The exercise:
Print the lines of the listing below verbatim from its first line through the line bearing "mb = MB(); mb.box((TL+.3, TY+1.8, -.3), (TX-.1, 0, 5.9));". Any pictures are to be omitted.

──────── Data segment

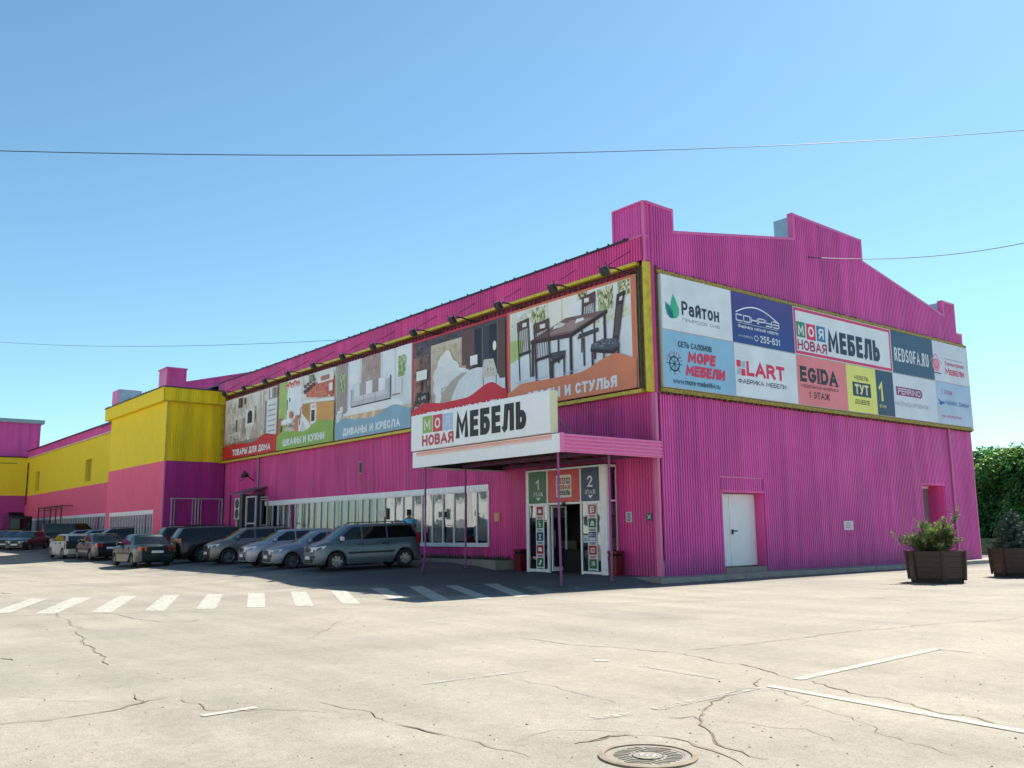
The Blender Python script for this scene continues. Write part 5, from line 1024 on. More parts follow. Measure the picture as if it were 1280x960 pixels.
# ================================================================= YELLOW AND PINK BLOCK (tower)
TOW = thing('yellow_block_building', 'projecting two storey block with yellow top and pink base left of the banners', 'building')
TX, TY, TL = -37.2, -3.8, -49.6
YELS = YEL
def tower():
    bz = 6.0
    mb = MB(); mb.box((TL, TY, bz), (TX-.02, 0, 9.9)); mb.build('front_wall', mat('yellow_render', (.95, .68, .035), .7, var=.06, spec=.2, scale=1.2, bump=.15, bscale=12), TOW)
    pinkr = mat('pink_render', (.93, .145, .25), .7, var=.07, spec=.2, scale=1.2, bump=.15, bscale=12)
    # pink ground storey front with a strip window opening
    mb = MB(); mb.box((TL, TY, 3.0), (TX-.02, TY+.3, bz)); mb.box((TL, TY, -.4), (-48.6, TY+.3, 3.0)); mb.box((-38.95, TY, -.4), (TX-.02, TY+.3, 3.0)); mb.box((-48.6, TY, -.4), (-38.95, TY+.3, .8)); mb.box((TL, TY+.3, -.4), (TL+.2, 0, bz)); mb.build('base_wall', pinkr, TOW)
    window_band(TOW, 'A', TY+.06, -48.6, -38.95, .8, 3.02, steps(-48.6, -38.95, 16))
    mb = MB(); mb.box((TL+.3, TY+1.8, -.3), (TX-.1, 0, 5.9)); mb.build('inner_block', BLACK, TOW)
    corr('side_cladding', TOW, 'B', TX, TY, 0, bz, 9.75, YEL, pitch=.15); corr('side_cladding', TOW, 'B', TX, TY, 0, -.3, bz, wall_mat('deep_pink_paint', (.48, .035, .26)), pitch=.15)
    mb = MB(); mb.box((TX-.08, TY-.03, -.3), (TX+.04, TY+.06, bz)); mb.build('corner_trim', PINK2, TOW); mb = MB(); mb.box((TX-.08, TY-.03, bz), (TX+.04, TY+.06, 9.7)); mb.build('corner_trim', YELT, TOW)
    mb = MB(); mb.box((TX-.02, -.42, 5.95), (TX+.10, -.05, 9.7)); mb.build('corner_trim', YELT, TOW)
    # attic fascia
    mb = MB(); mb.box((-50.1, TY-.35, 9.72), (TX+.0, TY-.30, 10.56)); mb.box((-50.1, TY-.33, 9.70), (TX+.33, TY+.02, 9.74)); mb.box((-50.1, TY-.3, 9.72), (-50.05, 0, 10.56)); mb.build('attic_fascia', mat('yellow_render'), TOW) if False else mb.build('attic_fascia', MATS['yellow_render'], TOW)
    corr('attic_fascia', TOW, 'B', TX+.32, TY-.35, -.05, 9.74, 10.54, YEL, pitch=.15)
    mb = MB(); mb.box((TX-.0, TY-.35, 9.72), (TX+.32, TY-.30, 10.56)); mb.build('attic_fascia', MATS['yellow_render'], TOW)
    mb = MB(); mb.box((TX+.02, TY-.33, 9.69), (TX+.34, -.02, 9.735)); mb.build('soffit', YELT, TOW)
    mb = MB(); mb.box((-50.15, TY-.42, 10.56), (TX+.40, 0, 10.62)); mb.build('roof', ROOFM, TOW)
    mb = MB(); rnd = random.Random(2)
    for i in range(22): x = -50+i*.58; mb.box((x, TY-.38, 10.62), (x+.25, TY-.3, 10.64+rnd.uniform(0, .05)))
    mb.build('roof_flashing', DARK, TOW)
    # galvanised window guards
    G = mat('guard_steel', (.45, .44, .45), .45, var=.2)
    for a, b in ((-3.34, -1.86), (-1.68, -.17)):
        mb = MB(); x = TX+.25
        for y in (a, b): mb.box((x-.03, y-.04, .2), (x+.03, y+.04, 3.70)); mb.box((TX, y-.03, 3.62), (x, y+.03, 3.70)); mb.box((TX, y-.03, 1.93), (x, y+.03, 2.0))
        for y in (a+.18, b-.18): mb.box((x-.02, y-.02, 1.98), (x+.02, y+.02, 3.62))
        mb.box((x-.025, a, 3.64), (x+.025, b, 3.70)); mb.box((x-.025, a, 1.92), (x+.025, b, 1.98)); mb.build('window_guard', G, TOW)
tower()

# ================================================================= FAR HALL (beyond the block) and wing
FAR = thing('far_hall_building', 'long far hall with yellow upper wall, pink base and narrow slit windows', 'building')
def far():
    yr = MATS['yellow_render']; pr_ = MATS['pink_render']; XL = -98.4
    holes = [(-72.2, -70.0, 6.45, 8.5), (-93.9, -91.85, 6.45, 8.6)]
    mb = MB(); xs = [XL, -93.9, -91.85, -72.2, -70.0, -49]
    for a, b in zip(xs, xs[1:]):
        h = [q for q in holes if abs(q[0]-a) < .01]
        if h: mb.box((a, 0, 6.05), (b, .3, 6.45)); mb.box((a, 0, h[0][3]), (b, .3, 10.4))
        else: mb.box((a, 0, 6.05), (b, .3, 10.4))
    mb.build('upper_wall', yr, FAR)
    for q in holes:
        mb = MB(); mb.box((q[0], .28, q[2]), (q[1], .32, q[3])); mb.build('slit_window', mat('painted_over_window', (.42, .32, .03), .5), FAR)
        mb = MB(); mb.box((q[1]-.12, .05, q[2]), (q[1]-.001, .27, q[3])); mb.build('window_reveal', mat('dark_reveal', (.12, .09, .03), .7), FAR)
    mb = MB(); mb.box((XL, -.02, 3.36), (-49, .3, 6.05)); mb.box((-64.1, -.02, -.3), (-49, .3, 3.36)); mb.box((XL, -.02, -.3), (-94.2, .3, 3.36)); mb.box((-94.2, -.02, -.3), (-64.1, .3, 1.0)); mb.build('base_wall', pr_, FAR)
    window_band(FAR, 'A', .0, -94.2, -64.1, 1.0, 3.38, steps(-94.2, -64.1, 34))
    corr('top_cladding', FAR, 'A', -.1, XL, -49, 10.5, 11.22, PINK, pitch=.2)
    mb = MB(); mb.box((XL, -.16, 10.38), (-49, -.02, 10.5)); mb.build('white_trim', mat('cream_trim', (.75, .55, .42), .5), FAR)
    mb = MB(); mb.box((XL, -.25, 11.22), (-49, .4, 11.32)); mb.build('gutter', DARK, FAR)
    mb = MB(); mb.box((XL, .3, 10.6), (-49, 21, 11.2)); mb.build('roof', ROOFM, FAR)
    mb = MB(); mb.box((XL, 1.9, -.3), (-49, 21, 10.6)); mb.box((XL, .32, 3.5), (-49, 1.9, 10.5)); mb.build('inner_block', BLACK, FAR)
    mb = MB(); mb.tube([(-97.6, -.14, 9.9), (-97.6, -.14, 5.0)], .08, 6); mb.build('drainpipe', RUST, FAR)
    # fire-wall parapet with its corner box, seen over the yellow block
    mb = MB(); mb.box((-51.6, 0, 11.2), (-49.72, 1.48, 14.05)); mb.build('parapet_box', PINK2, FAR)
    corr('parapet_cladding', FAR, 'B', -49.7, 0, 1.5, 11.2, 14.05, PINK, pitch=.2); corr('parapet_cladding', FAR, 'B', -49.7, 1.5, 10, 11.2, lambda y: 13.05+(y-1.5)*.25, PINK, pitch=.2)
    mb = MB(); mb.box((-51.7, -.06, 14.05), (-49.64, 1.55, 14.15)); 
    mb.add([(-49.9, 1.5, 13.05), (-49.62, 1.5, 13.05), (-49.62, 10, 15.17), (-49.9, 10, 15.17), (-49.9, 1.5, 13.15), (-49.62, 1.5, 13.15), (-49.62, 10, 15.27), (-49.9, 10, 15.27)], [(0, 3, 2, 1), (4, 5, 6, 7), (0, 1, 5, 4), (1, 2, 6, 5), (2, 3, 7, 6)]); mb.build('parapet_trim', PINKT, FAR)
    mb = MB(); mb.box((-64.45, 0, 11.2), (-62.42, 1.9, 14.05)); mb.build('parapet_box', PINK2, FAR); mb = MB(); mb.box((-62.42, .02, 11.2), (-62.36, 1.9, 14.0)); mb.build('parapet_box_back', GALV, FAR)
    # pipe rack in front of the strip window
    mb = MB()
    for x in (-86, -83.2, -80.5, -78.2, -76.0): mb.box((x-.05, -1.05, .3), (x+.05, -.95, 4.4))
    for z in (4.3, 4.0): mb.box((-86, -1.04, z), (-76, -.97, z+.08))
    for x in (-86, -81, -76): mb.box((x-.04, -1.0, 4.3), (x+.04, 0, 4.38))
    mb.build('pipe_rack', RUST, FAR)
far()
WING = thing('left_wing_building', 'cross wing at the left edge with pink attic and yellow band above pink', 'building')
def wing():
    X = -98.4
    mb = MB(); mb.box((-118, -34, 6.1), (X, .0, 10.5)); mb.build('upper_wall', MATS['yellow_render'], WING)
    mb = MB(); mb.box((-118, -34, -.3), (X, .0, 6.1)); mb.build('base_wall', mat('pink_render_dull', (.50, .05, .26), .7, var=.08), WING)
    mb = MB(); mb.box((-118, -34, 10.5), (X+.15, -.1, 10.62)); mb.build('gutter', DARK, WING)
    mb = MB(); mb.box((X-.02, -34, 9.78), (X+.06, -1.2, 9.86)); mb.build('cable_duct', mat('brown_duct', (.25, .16, .03), .7), WING)
    mb = MB(); mb.box((-118, -34, 10.62), (-100, 1.35, 14.75)); mb.build('attic_wall', PINK, WING)
    mb = MB(); mb.box((-118.2, -34, 14.75), (-99.8, 1.7, 15.2)); mb.build('attic_cap', mat('cap_steel', (.34, .42, .46), .5, metal=.3, var=.25), WING)
    mb = MB(); mb.box((X, -1.7, 3.2), (X+1.6, -.2, 3.35)); mb.add([(X, -1.7, 4.2), (X, -.2, 4.2), (X+1.6, -.2, 3.35), (X+1.6, -1.7, 3.35)], [(0, 1, 2, 3), (3, 2, 1, 0)]); mb.build('porch_roof', DARK, WING)
    mb = MB(); mb.box((X, -1.5, 1.3), (X+.1, -.5, 3.1)); mb.build('porch_door', mat('greenish_white', (.5, .52, .45), .5), WING)
wing()

# ---------------------------------------------------------------- side entrance with small hood, gate frame and air conditioner
def side_entry():
    t = thing('side_entrance', 'small side doorway with grey lean-to hood and welded frame beside the strip window', 'doorway')
    mb = MB(); y0, y1 = -1.5, -.05
    mb.add([(-32.4, y0, 3.72), (-30.35, y0, 3.72), (-30.35, y1, 4.15), (-32.4, y1, 4.15), (-32.4, y0, 3.78), (-30.35, y0, 3.78), (-30.35, y1, 4.21), (-32.4, y1, 4.21)], [(0, 3, 2, 1), (4, 5, 6, 7), (0, 1, 5, 4), (1, 2, 6, 5), (2, 3, 7, 6), (3, 0, 4, 7)]); mb.build('hood', mat('hood_grey', (.12, .12, .125), .6), t)
    for x, y in ((-32.3, -1.45), (-30.45, -1.45), (-32.3, -.2), (-30.5, -.2)):
        mb = MB(); mb.box((x-.04, y-.04, .2), (x+.04, y+.04, 3.74)); mb.build('post', DARK, t)
    mb = MB(); mb.box((-31.0, -1.42, 1.0), (-30.6, -.1, 3.72)); mb.build('side_sheet', mat('sheet_dark', (.05, .05, .055), .6), t)
    G = MATS['guard_steel']; mb = MB(); x0, x1 = -29.75, -28.45
    for x in (x0, x1): mb.box((x-.05, -1.54, .2), (x+.05, -1.46, 3.55))
    mb.box((x0, -1.54, 3.47), (x1, -1.46, 3.56)); mb.box((x0, -1.54, 2.0), (x1, -1.46, 2.08)); mb.build('gate_frame', G, t)
    mb = MB()
    for x in (-28.3, -27.4): mb.box((x-.03, -1.3, .2), (x+.03, -1.24, 3.5))
    mb.box((-28.3, -1.3, 3.3), (-27.4, -1.24, 3.36)); mb.box((-28.3, -1.3, 3.44), (-27.4, -1.24, 3.5)); mb.box((-28.3, -1.3, 1.9), (-27.4, -1.24, 1.96)); mb.build('rail', GREY, t)
    mb = MB(); mb.box((-34.8, .03, .2), (-31.45, .2, 2.95)); mb.build('door_recess', BLACK, t)
    mb = MB(); mb.box((-34.95, -.04, .2), (-34.8, .1, 2.95)); mb.box((-34.9, -.04, 2.95), (-31.4, .1, 3.05)); mb.build('door_frame', WHITEF, t)
side_entry()
def aircon():
    t = thing('air_conditioner', 'white double fan air conditioner hanging under the small grey hood', 'air conditioner')
    x0, x1, y, z0, z1 = -32.2, -31.12, -1.25, 2.3, 3.55
    mb = MB(); mb.box((x0, y, z0), (x1, y+.38, z1)); o = mb.build('case', mat('aircon_white', (.62, .64, .6), .45), t); bevel(o, .03)
    for cz in (z1-.34, z0+.33):
        mb = MB(); mb.T = Matrix.Translation(((x0+x1)/2-.1, y-.004, cz)); mb.lathe([(.0, -.002), (.27, -.002), (.27, .01)], n=20); mb.build('fan', DARK, t)
        mb = MB(); 
        for r_ in (.1, .19, .28): mb.tube([((x0+x1)/2-.1+r_*math.cos(a/14*2*math.pi), y-.02, cz+r_*math.sin(a/14*2*math.pi)) for a in range(15)], .008, 4)
        mb.build('fan_guard', GREY, t)
    mb = MB(); mb.box((x0+.1, y, z0-.06), (x0+.16, -.05, z0)); mb.box((x1-.16, y, z0-.06), (x1-.1, -.05, z0)); mb.build('bracket', GREY, t)
aircon()
t = thing('wall_lamp', 'small black lamp on a bracket above the grey hood', 'lamp')
mb = MB(); mb.tube([(-32.3, -.05, 4.62), (-32.2, -.5, 4.85)], .03, 6); mb.build('arm', DARK, t)
mb = MB(); mb.T = Matrix.Translation((-32.15, -.75, 4.9)) @ Matrix.Rotation(R(-50), 4, 'X') @ Matrix.Rotation(R(90), 4, 'X'); mb.lathe([(.05, -.2), (.1, -.1), (.24, .18), (.22, .19), (.0, .1)], n=14); mb.build('lamp_shade', DARK, t)
mb = MB(); mb.tube([(-32.15, -.6, 4.75), (-32.4, -.95, 4.55)], .02, 5); mb.build('bracket', DARK, t)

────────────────

Exercise response:
The Blender Python script for this scene continues. Write part 5, from line 1024 on. More parts follow. Measure the picture as if it were 1280x960 pixels.
# ================================================================= YELLOW AND PINK BLOCK (tower)
TOW = thing('yellow_block_building', 'projecting two storey block with yellow top and pink base left of the banners', 'building')
TX, TY, TL = -37.2, -3.8, -49.6
YELS = YEL
def tower():
    bz = 6.0
    mb = MB(); mb.box((TL, TY, bz), (TX-.02, 0, 9.9)); mb.build('front_wall', mat('yellow_render', (.95, .68, .035), .7, var=.06, spec=.2, scale=1.2, bump=.15, bscale=12), TOW)
    pinkr = mat('pink_render', (.93, .145, .25), .7, var=.07, spec=.2, scale=1.2, bump=.15, bscale=12)
    # pink ground storey front with a strip window opening
    mb = MB(); mb.box((TL, TY, 3.0), (TX-.02, TY+.3, bz)); mb.box((TL, TY, -.4), (-48.6, TY+.3, 3.0)); mb.box((-38.95, TY, -.4), (TX-.02, TY+.3, 3.0)); mb.box((-48.6, TY, -.4), (-38.95, TY+.3, .8)); mb.box((TL, TY+.3, -.4), (TL+.2, 0, bz)); mb.build('base_wall', pinkr, TOW)
    window_band(TOW, 'A', TY+.06, -48.6, -38.95, .8, 3.02, steps(-48.6, -38.95, 16))
    mb = MB(); mb.box((TL+.3, TY+1.8, -.3), (TX-.1, 0, 5.9)); mb.build('inner_block', BLACK, TOW)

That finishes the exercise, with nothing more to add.